## Exercise goal
Copy all of the material word for word, except for the pictures.

## Data segment

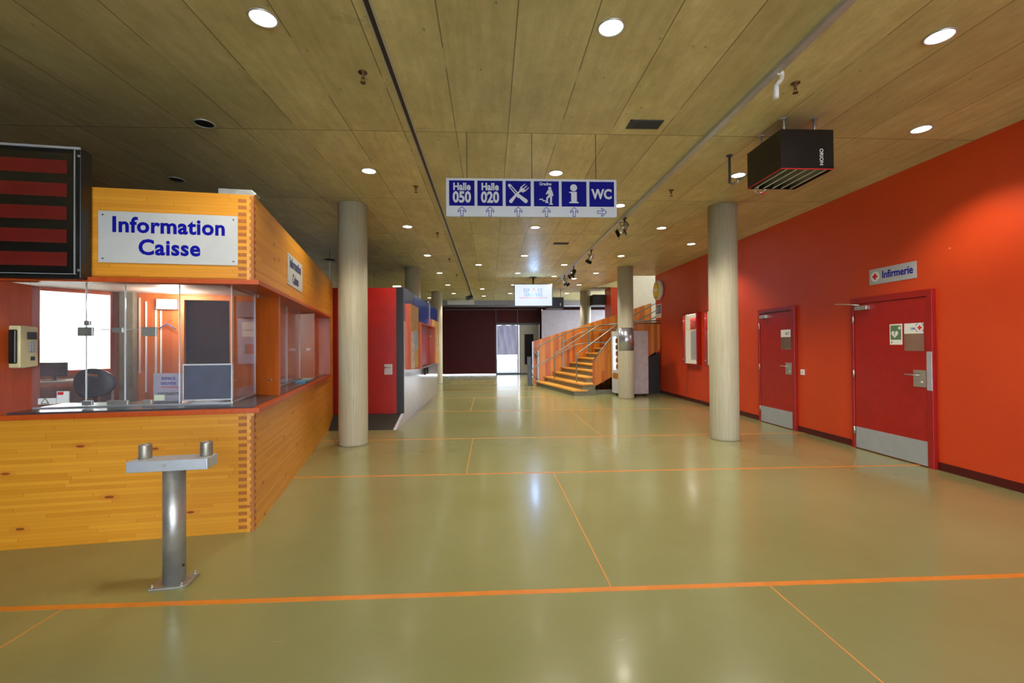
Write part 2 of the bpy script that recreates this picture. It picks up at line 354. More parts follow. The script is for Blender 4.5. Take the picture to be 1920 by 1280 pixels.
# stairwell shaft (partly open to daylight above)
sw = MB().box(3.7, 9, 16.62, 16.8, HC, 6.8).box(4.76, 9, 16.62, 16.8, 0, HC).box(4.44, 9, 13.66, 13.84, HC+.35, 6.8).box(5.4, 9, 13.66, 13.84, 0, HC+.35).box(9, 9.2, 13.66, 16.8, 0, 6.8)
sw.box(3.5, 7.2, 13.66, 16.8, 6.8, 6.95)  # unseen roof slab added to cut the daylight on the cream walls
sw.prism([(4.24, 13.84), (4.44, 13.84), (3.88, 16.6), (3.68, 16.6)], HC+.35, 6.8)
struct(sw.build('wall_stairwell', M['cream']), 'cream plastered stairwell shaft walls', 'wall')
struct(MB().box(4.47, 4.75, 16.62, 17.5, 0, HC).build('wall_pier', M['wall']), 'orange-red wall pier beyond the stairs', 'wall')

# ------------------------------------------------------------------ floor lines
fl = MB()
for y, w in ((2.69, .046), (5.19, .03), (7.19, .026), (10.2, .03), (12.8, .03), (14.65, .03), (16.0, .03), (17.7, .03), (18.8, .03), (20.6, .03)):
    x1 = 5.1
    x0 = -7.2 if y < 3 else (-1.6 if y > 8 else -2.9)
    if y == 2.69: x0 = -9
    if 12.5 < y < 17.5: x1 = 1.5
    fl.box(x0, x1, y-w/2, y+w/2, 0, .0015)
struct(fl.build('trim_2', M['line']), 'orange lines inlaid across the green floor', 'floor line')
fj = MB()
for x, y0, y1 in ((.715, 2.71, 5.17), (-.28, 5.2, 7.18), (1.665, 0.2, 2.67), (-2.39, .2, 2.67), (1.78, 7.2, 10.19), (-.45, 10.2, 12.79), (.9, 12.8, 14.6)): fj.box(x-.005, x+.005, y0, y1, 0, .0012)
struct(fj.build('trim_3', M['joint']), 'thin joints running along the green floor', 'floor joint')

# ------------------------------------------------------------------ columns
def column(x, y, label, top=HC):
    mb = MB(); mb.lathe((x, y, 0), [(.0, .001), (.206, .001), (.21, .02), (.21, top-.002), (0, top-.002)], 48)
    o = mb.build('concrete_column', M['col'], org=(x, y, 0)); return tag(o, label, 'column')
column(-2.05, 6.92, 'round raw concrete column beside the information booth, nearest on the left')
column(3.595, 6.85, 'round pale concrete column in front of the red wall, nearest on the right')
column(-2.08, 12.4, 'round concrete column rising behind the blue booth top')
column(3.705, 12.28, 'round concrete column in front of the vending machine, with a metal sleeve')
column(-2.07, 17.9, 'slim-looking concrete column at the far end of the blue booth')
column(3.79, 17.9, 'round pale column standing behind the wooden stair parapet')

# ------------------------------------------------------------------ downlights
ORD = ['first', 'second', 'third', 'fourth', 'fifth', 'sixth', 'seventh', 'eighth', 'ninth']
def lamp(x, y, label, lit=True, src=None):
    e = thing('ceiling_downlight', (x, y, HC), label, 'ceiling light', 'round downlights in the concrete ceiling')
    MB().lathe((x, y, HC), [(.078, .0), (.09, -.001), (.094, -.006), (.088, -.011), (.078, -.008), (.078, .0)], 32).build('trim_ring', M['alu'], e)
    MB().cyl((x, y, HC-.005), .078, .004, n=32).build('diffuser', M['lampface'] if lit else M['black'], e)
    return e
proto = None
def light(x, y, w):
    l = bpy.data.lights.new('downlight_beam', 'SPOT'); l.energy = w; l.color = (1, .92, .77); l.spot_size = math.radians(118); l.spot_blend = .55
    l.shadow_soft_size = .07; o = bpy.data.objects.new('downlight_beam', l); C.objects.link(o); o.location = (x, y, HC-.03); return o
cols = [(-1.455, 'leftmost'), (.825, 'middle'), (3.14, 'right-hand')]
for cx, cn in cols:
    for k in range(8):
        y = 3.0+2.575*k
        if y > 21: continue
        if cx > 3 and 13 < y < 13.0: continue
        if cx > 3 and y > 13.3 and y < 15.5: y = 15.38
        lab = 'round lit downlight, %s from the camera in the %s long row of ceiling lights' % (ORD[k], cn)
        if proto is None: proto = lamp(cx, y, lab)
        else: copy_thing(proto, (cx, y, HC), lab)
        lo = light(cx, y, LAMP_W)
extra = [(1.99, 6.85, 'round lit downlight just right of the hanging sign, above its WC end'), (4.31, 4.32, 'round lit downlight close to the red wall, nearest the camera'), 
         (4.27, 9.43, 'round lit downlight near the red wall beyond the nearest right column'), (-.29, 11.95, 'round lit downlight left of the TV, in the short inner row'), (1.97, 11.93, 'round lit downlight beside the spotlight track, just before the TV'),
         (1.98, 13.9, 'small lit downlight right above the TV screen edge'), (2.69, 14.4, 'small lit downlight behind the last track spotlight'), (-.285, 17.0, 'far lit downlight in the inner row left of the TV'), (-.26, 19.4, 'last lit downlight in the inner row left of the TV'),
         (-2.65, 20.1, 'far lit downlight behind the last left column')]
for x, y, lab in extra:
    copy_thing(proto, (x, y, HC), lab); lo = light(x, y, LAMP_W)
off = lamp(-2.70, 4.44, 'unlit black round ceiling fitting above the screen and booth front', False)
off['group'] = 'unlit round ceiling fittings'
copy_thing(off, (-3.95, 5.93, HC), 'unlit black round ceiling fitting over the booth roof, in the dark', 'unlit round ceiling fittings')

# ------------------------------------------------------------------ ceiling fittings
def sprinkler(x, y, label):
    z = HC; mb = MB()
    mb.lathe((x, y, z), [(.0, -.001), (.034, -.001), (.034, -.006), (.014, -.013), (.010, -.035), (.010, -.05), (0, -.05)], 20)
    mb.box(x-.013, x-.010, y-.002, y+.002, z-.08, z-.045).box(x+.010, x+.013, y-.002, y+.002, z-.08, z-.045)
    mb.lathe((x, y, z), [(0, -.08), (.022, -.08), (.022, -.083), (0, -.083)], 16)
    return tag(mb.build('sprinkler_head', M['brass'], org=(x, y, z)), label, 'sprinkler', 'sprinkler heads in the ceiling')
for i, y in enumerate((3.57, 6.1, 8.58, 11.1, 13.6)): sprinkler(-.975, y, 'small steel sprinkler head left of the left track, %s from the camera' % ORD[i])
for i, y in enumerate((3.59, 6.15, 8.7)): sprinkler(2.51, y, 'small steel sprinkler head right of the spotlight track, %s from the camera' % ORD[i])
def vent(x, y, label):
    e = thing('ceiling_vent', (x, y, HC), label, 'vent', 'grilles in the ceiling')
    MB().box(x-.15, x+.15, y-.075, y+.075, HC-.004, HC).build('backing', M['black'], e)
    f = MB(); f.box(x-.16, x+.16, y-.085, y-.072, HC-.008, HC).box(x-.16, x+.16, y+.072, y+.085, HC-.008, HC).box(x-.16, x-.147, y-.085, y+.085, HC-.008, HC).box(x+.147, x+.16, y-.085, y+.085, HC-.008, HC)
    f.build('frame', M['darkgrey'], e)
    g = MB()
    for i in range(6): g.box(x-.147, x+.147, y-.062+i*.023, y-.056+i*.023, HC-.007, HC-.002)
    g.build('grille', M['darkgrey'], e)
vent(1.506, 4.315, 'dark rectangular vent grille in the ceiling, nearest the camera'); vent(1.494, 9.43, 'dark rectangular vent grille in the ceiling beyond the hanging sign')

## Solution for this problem
Write part 2 of the bpy script that recreates this picture. It picks up at line 354. More parts follow. The script is for Blender 4.5. Take the picture to be 1920 by 1280 pixels.
# stairwell shaft (partly open to daylight above)
sw = MB().box(3.7, 9, 16.62, 16.8, HC, 6.8).box(4.76, 9, 16.62, 16.8, 0, HC).box(4.44, 9, 13.66, 13.84, HC+.35, 6.8).box(5.4, 9, 13.66, 13.84, 0, HC+.35).box(9, 9.2, 13.66, 16.8, 0, 6.8)
sw.box(3.5, 7.2, 13.66, 16.8, 6.8, 6.95)  # unseen roof slab added to cut the daylight on the cream walls
sw.prism([(4.24, 13.84), (4.44, 13.84), (3.88, 16.6), (3.68, 16.6)], HC+.35, 6.8)
struct(sw.build('wall_stairwell', M['cream']), 'cream plastered stairwell shaft walls', 'wall')
struct(MB().box(4.47, 4.75, 16.62, 17.5, 0, HC).build('wall_pier', M['wall']), 'orange-red wall pier beyond the stairs', 'wall')

# ------------------------------------------------------------------ floor lines
fl = MB()
for y, w in ((2.69, .046), (5.19, .03), (7.19, .026), (10.2, .03), (12.8, .03), (14.65, .03), (16.0, .03), (17.7, .03), (18.8, .03), (20.6, .03)):
    x1 = 5.1
    x0 = -7.2 if y < 3 else (-1.6 if y > 8 else -2.9)
    if y == 2.69: x0 = -9
    if 12.5 < y < 17.5: x1 = 1.5
    fl.box(x0, x1, y-w/2, y+w/2, 0, .0015)
struct(fl.build('trim_2', M['line']), 'orange lines inlaid across the green floor', 'floor line')
fj = MB()
for x, y0, y1 in ((.715, 2.71, 5.17), (-.28, 5.2, 7.18), (1.665, 0.2, 2.67), (-2.39, .2, 2.67), (1.78, 7.2, 10.19), (-.45, 10.2, 12.79), (.9, 12.8, 14.6)): fj.box(x-.005, x+.005, y0, y1, 0, .0012)
struct(fj.build('trim_3', M['joint']), 'thin joints running along the green floor', 'floor joint')

# ------------------------------------------------------------------ columns
def column(x, y, label, top=HC):
    mb = MB(); mb.lathe((x, y, 0), [(.0, .001), (.206, .001), (.21, .02), (.21, top-.002), (0, top-.002)], 48)
    o = mb.build('concrete_column', M['col'], org=(x, y, 0)); return tag(o, label, 'column')
column(-2.05, 6.92, 'round raw concrete column beside the information booth, nearest on the left')
column(3.595, 6.85, 'round pale concrete column in front of the red wall, nearest on the right')
column(-2.08, 12.4, 'round concrete column rising behind the blue booth top')
column(3.705, 12.28, 'round concrete column in front of the vending machine, with a metal sleeve')
column(-2.07, 17.9, 'slim-looking concrete column at the far end of the blue booth')
column(3.79, 17.9, 'round pale column standing behind the wooden stair parapet')

# ------------------------------------------------------------------ downlights
ORD = ['first', 'second', 'third', 'fourth', 'fifth', 'sixth', 'seventh', 'eighth', 'ninth']
def lamp(x, y, label, lit=True, src=None):
    e = thing('ceiling_downlight', (x, y, HC), label, 'ceiling light', 'round downlights in the concrete ceiling')
    MB().lathe((x, y, HC), [(.078, .0), (.09, -.001), (.094, -.006), (.088, -.011), (.078, -.008), (.078, .0)], 32).build('trim_ring', M['alu'], e)
    MB().cyl((x, y, HC-.005), .078, .004, n=32).build('diffuser', M['lampface'] if lit else M['black'], e)
    return e
proto = None
def light(x, y, w):
    l = bpy.data.lights.new('downlight_beam', 'SPOT'); l.energy = w; l.color = (1, .92, .77); l.spot_size = math.radians(118); l.spot_blend = .55
    l.shadow_soft_size = .07; o = bpy.data.objects.new('downlight_beam', l); C.objects.link(o); o.location = (x, y, HC-.03); return o
cols = [(-1.455, 'leftmost'), (.825, 'middle'), (3.14, 'right-hand')]
for cx, cn in cols:
    for k in range(8):
        y = 3.0+2.575*k
        if y > 21: continue
        if cx > 3 and 13 < y < 13.0: continue
        if cx > 3 and y > 13.3 and y < 15.5: y = 15.38
        lab = 'round lit downlight, %s from the camera in the %s long row of ceiling lights' % (ORD[k], cn)
        if proto is None: proto = lamp(cx, y, lab)
        else: copy_thing(proto, (cx, y, HC), lab)
        lo = light(cx, y, LAMP_W)
extra = [(1.99, 6.85, 'round lit downlight just right of the hanging sign, above its WC end'), (4.31, 4.32, 'round lit downlight close to the red wall, nearest the camera'), 
         (4.27, 9.43, 'round lit downlight near the red wall beyond the nearest right column'), (-.29, 11.95, 'round lit downlight left of the TV, in the short inner row'), (1.97, 11.93, 'round lit downlight beside the spotlight track, just before the TV'),
         (1.98, 13.9, 'small lit downlight right above the TV screen edge'), (2.69, 14.4, 'small lit downlight behind the last track spotlight'), (-.285, 17.0, 'far lit downlight in the inner row left of the TV'), (-.26, 19.4, 'last lit downlight in the inner row left of the TV'),
         (-2.65, 20.1, 'far lit downlight behind the last left column')]
for x, y, lab in extra:
    copy_thing(proto, (x, y, HC), lab); lo = light(x, y, LAMP_W)
off = lamp(-2.70, 4.44, 'unlit black round ceiling fitting above the screen and booth front', False)
off['group'] = 'unlit round ceiling fittings'
copy_thing(off, (-3.95, 5.93, HC), 'unlit black round ceiling fitting over the booth roof, in the dark', 'unlit round ceiling fittings')

# ------------------------------------------------------------------ ceiling fittings
def sprinkler(x, y, label):
    z = HC; mb = MB()
    mb.lathe((x, y, z), [(.0, -.001), (.034, -.001), (.034, -.006), (.014, -.013), (.010, -.035), (.010, -.05), (0, -.05)], 20)
    mb.box(x-.013, x-.010, y-.002, y+.002, z-.08, z-.045).box(x+.010, x+.013, y-.002, y+.002, z-.08, z-.045)
    mb.lathe((x, y, z), [(0, -.08), (.022, -.08), (.022, -.083), (0, -.083)], 16)
    return tag(mb.build('sprinkler_head', M['brass'], org=(x, y, z)), label, 'sprinkler', 'sprinkler heads in the ceiling')
for i, y in enumerate((3.57, 6.1, 8.58, 11.1, 13.6)): sprinkler(-.975, y, 'small steel sprinkler head left of the left track, %s from the camera' % ORD[i])
for i, y in enumerate((3.59, 6.15, 8.7)): sprinkler(2.51, y, 'small steel sprinkler head right of the spotlight track, %s from the camera' % ORD[i])
def vent(x, y, label):
    e = thing('ceiling_vent', (x, y, HC), label, 'vent', 'grilles in the ceiling')
    MB().box(x-.15, x+.15, y-.075, y+.075, HC-.004, HC).build('backing', M['black'], e)
    f = MB(); f.box(x-.16, x+.16, y-.085, y-.072, HC-.008, HC).box(x-.16, x+.16, y+.072, y+.085, HC-.008, HC).box(x-.16, x-.147, y-.085, y+.085, HC-.008, HC).box(x+.147, x+.16, y-.085, y+.085, HC-.008, HC)
    f.build('frame', M['darkgrey'], e)
    g = MB()
    for i in range(6): g.box(x-.147, x+.147, y-.062+i*.023, y-.056+i*.023, HC-.007, HC-.002)
    g.build('grille', M['darkgrey'], e)
vent(1.506, 4.315, 'dark rectangular vent grille in the ceiling, nearest the camera'); vent(1.494, 9.43, 'dark rectangular vent grille in the ceiling beyond the hanging sign')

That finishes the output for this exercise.